También era muy importante, en Asturias, la partida de Arístides Llaneza, alias “Zola”, que aunque de ideología socialista estuvo encuadrada en la organización guerrillera del PCE.
Una guerrilla urbana similar a la “Resistencia” francesa no existió nunca como tal; hubo intentos del PCE en Madrid y un amago en Valencia que fracasaron por falta de condiciones y preparación como veremos. Guerrilleros anarquistas (de los que contaremos su historia) lograron establecerse por un tiempo en Barcelona…
Trataremos en los próximos capítulos de contar las vicisitudes de estas “guerrillas” y sus figuras y personajes más importantes, a partir de 1944. La operación “Reconquista de España”, entre otros efectos, “estimuló la hasta entonces débil actividad de las partidas y la relativa calma se vio de repente turbada por comentarios que hablaban de una feroz campaña propagandística de los maquis contra el régimen de Franco (…)”, según el historiador Miguel López Corral.

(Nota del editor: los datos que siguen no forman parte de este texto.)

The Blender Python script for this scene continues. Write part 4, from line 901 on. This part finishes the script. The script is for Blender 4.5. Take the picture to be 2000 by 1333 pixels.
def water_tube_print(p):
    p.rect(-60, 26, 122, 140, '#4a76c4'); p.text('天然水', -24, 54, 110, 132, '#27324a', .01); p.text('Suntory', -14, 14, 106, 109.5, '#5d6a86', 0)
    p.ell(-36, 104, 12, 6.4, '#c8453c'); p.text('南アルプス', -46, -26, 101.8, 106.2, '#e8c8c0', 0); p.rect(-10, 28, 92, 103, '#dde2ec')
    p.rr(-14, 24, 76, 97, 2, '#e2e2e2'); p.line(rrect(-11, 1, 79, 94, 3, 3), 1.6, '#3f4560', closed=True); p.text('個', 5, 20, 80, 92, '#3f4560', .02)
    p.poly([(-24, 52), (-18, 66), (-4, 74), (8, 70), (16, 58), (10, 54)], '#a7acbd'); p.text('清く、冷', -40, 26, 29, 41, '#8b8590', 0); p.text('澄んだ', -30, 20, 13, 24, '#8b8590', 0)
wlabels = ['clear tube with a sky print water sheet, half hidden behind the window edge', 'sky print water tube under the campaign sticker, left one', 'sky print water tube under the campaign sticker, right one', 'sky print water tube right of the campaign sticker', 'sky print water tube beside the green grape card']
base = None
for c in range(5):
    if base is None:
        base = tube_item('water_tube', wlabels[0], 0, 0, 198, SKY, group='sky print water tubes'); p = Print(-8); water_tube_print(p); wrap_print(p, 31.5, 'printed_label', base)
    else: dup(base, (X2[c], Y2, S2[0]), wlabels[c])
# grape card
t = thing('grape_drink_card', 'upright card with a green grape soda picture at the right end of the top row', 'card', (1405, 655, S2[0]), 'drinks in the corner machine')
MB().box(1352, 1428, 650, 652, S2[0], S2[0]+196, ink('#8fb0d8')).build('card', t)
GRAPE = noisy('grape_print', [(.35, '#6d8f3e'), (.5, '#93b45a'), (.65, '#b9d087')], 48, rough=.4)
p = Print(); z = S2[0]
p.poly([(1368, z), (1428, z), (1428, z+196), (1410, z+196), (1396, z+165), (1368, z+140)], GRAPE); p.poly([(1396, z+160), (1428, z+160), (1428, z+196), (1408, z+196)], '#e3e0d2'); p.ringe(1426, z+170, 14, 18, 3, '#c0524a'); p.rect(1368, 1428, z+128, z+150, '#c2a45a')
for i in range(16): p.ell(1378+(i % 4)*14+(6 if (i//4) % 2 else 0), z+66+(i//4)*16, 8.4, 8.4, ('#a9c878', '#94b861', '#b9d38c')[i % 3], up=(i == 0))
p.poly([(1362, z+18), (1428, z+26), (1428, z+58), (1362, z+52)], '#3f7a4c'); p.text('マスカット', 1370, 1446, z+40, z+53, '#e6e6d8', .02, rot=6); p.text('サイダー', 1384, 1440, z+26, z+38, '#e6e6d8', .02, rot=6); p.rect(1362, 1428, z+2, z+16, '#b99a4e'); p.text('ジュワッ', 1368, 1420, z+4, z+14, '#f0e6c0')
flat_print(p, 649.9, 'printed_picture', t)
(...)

El PCE trató de encuadrar en una estructura militar, con cadena de mando, esta tremenda dispersión y dotarla de coherencia política, bajo el nombre deAgrupaciones Guerrilleras, que formaban parte de lo que llamaremos movimiento guerrillero antifranquista. Este movimiento, que llegó a disponer entre sus filas de varios miles de combatientes, atravesó por dos grandes etapas, la primera de las cuales hemos dejado atrás, para entrar, a partir de 1945 y hasta 1952, en la segunda etapa que, a su vez, dividimos en dos grandes fases. La primera, de consolidación y expansión que se extiende, más o menos, hasta 1948. Y la segunda, de lenta agonía y desaparición, que abarcaría desde esta fecha hasta 1952.